Calling trafficking what it is
The Word can help combat human trafficking.
(iStock)
- Authors
- Name
- Peter Stockland
- The Catholic Register
In the 1980s, we didn’t even know enough to call it human trafficking.
I was a young reporter then, working an evening shift in the newsroom of a Western Canadian paper. A call came in about a missing teenaged girl, and I dutifully spoke with the family and wrote a short story that would function as a kind of prototype Amber Alert, i.e., “Be on the lookout for…”.
The next day, I got a call back from the family. The girl had been located. She was safe. Everything was fine. She was in Los Angeles. Everything was fine. She’d been picked up by police. Everything was fine. No. Not fine. I started calling every LA police station I could get a number for, and finally tracked her down. She’d been found in a motel and arrested for prostitution, a desk officer told me.
“Prostitution? Is she being charged?” I asked.
“Charged?” he said. “She’s sitting here drawing a picture of Snoopy. She’s a kid. We’re not going to charge her. We just want to get her home.”
I called a contact in child protective services who, faster than you could say caring bureaucrat, arranged her safe return. Except it was anything but safe. I discovered she’d been taken south by an ex-boyfriend of the mother and told they would “live together on an island.”
It got worse. Mom had routinely used daughter as boyfriend bait. Barely into puberty, she was used to “taking showers” with the men who came and went from the house.
Over the career decades since, I’ve written tens of thousands of articles of all kinds. Not one has stayed with me as that one has. I still remember vividly the combination of psychological electric shock and bewildered disbelief at the story as it tumbled out.

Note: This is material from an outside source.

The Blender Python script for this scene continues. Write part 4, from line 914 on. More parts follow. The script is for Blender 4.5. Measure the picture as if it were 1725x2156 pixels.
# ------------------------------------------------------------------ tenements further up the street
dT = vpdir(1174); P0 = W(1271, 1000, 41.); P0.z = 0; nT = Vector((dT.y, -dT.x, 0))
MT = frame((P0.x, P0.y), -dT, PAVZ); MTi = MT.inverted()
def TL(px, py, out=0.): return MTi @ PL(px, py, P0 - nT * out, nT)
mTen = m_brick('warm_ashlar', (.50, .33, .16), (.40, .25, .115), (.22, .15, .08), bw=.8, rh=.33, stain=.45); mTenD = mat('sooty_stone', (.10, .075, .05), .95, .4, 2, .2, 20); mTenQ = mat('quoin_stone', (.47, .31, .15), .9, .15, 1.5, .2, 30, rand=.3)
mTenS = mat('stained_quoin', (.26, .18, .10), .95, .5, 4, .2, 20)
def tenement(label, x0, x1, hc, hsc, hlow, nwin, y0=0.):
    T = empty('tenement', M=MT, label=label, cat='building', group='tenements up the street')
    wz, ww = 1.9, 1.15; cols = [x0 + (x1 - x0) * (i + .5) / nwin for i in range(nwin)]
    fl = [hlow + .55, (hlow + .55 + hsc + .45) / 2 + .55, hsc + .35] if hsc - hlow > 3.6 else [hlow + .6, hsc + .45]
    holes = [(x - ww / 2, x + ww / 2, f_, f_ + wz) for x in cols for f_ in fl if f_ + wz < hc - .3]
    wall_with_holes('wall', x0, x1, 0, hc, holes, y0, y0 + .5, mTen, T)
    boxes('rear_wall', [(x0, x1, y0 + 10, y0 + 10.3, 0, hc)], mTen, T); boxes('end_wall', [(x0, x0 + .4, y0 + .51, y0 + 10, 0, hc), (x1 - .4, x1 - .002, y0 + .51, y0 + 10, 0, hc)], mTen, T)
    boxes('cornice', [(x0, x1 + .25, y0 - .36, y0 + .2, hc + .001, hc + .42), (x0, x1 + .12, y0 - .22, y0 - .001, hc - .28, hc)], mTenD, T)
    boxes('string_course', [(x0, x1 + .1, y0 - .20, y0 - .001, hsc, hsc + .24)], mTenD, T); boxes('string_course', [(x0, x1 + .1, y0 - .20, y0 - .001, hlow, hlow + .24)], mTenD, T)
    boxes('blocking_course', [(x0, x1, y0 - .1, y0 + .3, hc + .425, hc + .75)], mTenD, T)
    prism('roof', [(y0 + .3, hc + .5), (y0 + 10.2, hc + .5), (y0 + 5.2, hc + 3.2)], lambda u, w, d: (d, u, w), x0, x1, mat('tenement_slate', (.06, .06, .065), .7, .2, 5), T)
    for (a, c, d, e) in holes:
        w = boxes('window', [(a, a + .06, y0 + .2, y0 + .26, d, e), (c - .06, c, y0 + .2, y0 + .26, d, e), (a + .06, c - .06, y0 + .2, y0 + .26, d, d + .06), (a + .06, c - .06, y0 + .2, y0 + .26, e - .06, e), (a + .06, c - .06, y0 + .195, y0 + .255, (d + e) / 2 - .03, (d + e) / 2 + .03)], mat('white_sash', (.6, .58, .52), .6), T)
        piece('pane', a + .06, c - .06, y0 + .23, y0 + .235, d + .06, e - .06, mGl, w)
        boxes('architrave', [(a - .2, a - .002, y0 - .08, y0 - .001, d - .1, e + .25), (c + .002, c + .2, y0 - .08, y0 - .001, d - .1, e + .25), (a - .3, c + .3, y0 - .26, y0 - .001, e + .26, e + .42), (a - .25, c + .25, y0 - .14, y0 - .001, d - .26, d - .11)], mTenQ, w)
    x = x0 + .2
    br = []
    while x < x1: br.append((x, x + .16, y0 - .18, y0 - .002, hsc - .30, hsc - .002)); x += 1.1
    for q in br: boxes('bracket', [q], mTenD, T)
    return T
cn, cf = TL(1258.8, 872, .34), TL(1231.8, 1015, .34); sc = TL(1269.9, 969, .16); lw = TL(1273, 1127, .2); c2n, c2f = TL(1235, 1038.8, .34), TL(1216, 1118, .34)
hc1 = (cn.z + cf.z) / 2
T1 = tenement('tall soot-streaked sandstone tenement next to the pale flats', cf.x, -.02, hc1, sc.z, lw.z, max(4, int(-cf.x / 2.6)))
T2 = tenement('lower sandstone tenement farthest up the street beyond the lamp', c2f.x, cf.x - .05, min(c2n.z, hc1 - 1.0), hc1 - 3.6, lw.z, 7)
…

I remember exactly where I was sitting when she told me what had happened to her. Remember, we didn’t even know at the time what to call it.
Now we do. Now, as Quinton Amundson and others on The Register team have done exceptional work making clear in this special issue, the problem is dispelling an enduring myth. It’s the belief that human trafficking is an evil predation crossing our borders from outside that involves kidnap plots and forcible confinement.
No. Not at all. As voice after voice in these stories articulates in different ways, the vast majority of trafficked humans are victimized by people they know. Human trafficking might occur on a global scale, but we need to comprehend it as local in operation. It unquestionably constitutes physical violation. Its worst devastation, however, can be psychological and spiritual through manipulation and then evisceration of trust, of belief, of faith in the world.
That’s why one thing this special section showcases is the role of the Church, and the Church’s lay organizations in both combatting human trafficking and offering openings for spiritual renewal to the victims. The Church is very much in the world of trafficked humanity by raising awareness and by active rescue from its perniciousness.
It’s The Register’s hope that this special section might serve as a calling to both. Now that we know exactly what to call human trafficking, we can engage the Word to defeat it.